II: Opposites Attract
The irony is that Herremott actually has more in common with Elliot than either of them would think. Whilst I don't know if Herremott has enlightened anyone with his opinion on the subject I'd be very surprised if he didn't share Elliot's attitude towards abortion. The weird thing is though that the feminist left that patronises the working class does seem to be moving towards union with the very neo-liberal right that is full of hatred for the working classes. Elliot fully supports a pro-abortion advert, even though it is obviously aimed at getting rid of people that the powers-that-be want rid of (who they think are too stupid to know that a missed period is a sign of pregnancy). However, she is smug because her opponents are the 'religious right', or at least she defines them as such for their opposition to sexual equality legislation. whilst I am myself very squeamish about the way in which many Christian groups focus on homosexuality, especially whilst bankers, weapons-traders and war-mongers are ignored, I do think equal rights legislation can often increase the role of statism, censorship and litigation in our society.
But even then, I think Elliot has little right to be smug about the company she keeps. Just look at Ian Dunt's neo-Malthusian attitude towards the liberal eugenicist argument for abortion:
'The excellent and challenging book 'Freakonomics', by Steven Levitt and Stephen J. Dubner documents a fascinating case study showing a sudden decrease in serious crime in American inner-cities. The authors posit, with a commendable indifference to the controversy they would detonate, that this began the first year that Roe Vs Wade, which effectively legalised abortion in the US, began to have an effect on society. Suddenly, the up and coming criminals, born of families which could not care, love for or afford them, were simply not being born. They were being aborted. Crime plummeted.'
Did crime really 'plummet'? And if so what type of crime? Is it better for someone never to have been born than to be born and steal a handbag? And how many others would would it be worth depriving of the right to life so that someone wouldn't be born to steal a handbag? Also note the creepy way that Dunt implies that those who disagree with his subjective comments is mentally ill or a religious fundamentalist. And this isn't even taking into account that Roe V Wade came shortly after Johnson's Great Society movement (though it was introduced during Nixon's presidency). And look at the strange neo-Puritanical idea of people being destined by economic class to be criminals. No idea of spiritual development: people are pre-destined by their income bracket to be eligible for being killed with a vacuum cleaner. It is for this reason that whilst I am generally sceptical about Christian involvement in politics (and find the ID/creationist movements very embarrassing) I'll always be 'Orthodox' philosophically.

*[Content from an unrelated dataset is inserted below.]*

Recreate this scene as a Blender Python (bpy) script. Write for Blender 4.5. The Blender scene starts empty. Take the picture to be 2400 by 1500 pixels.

I would be the last to say that abortion is an uncomplicated issue and I realise that social democrats who oppose it have a long struggle ahead. However, I do wish that others would look at how it is marketed. Nick Clegg's jumping into bed with the Tories could be a more sinister sign than many appreciate and a demonstration of how the social leftists and economic rightists who destroyed the British working classes in the 1980s are still in tandem and won't miss a few unborn 'council estate scum'. The Malthusian idea of Britain and the world being overpopulated is actually quite popular in upper class circles what with it being an interest of Prince Charles. Though to be fair the Prince only has one sprog himself. Did I just say that? Sorry, I forgot about his younger ginger-haired 'son'. Anyway, Boris Johnson is also worried about population growth, but evidently doesn't think a surplus of Johnsons is a problem if his brood is anything to go by.
In my humble opinion a plague will come upon the earth and create vast depopulation, but even if that did happen, our betters would still be concerned that the underlings are having too many children.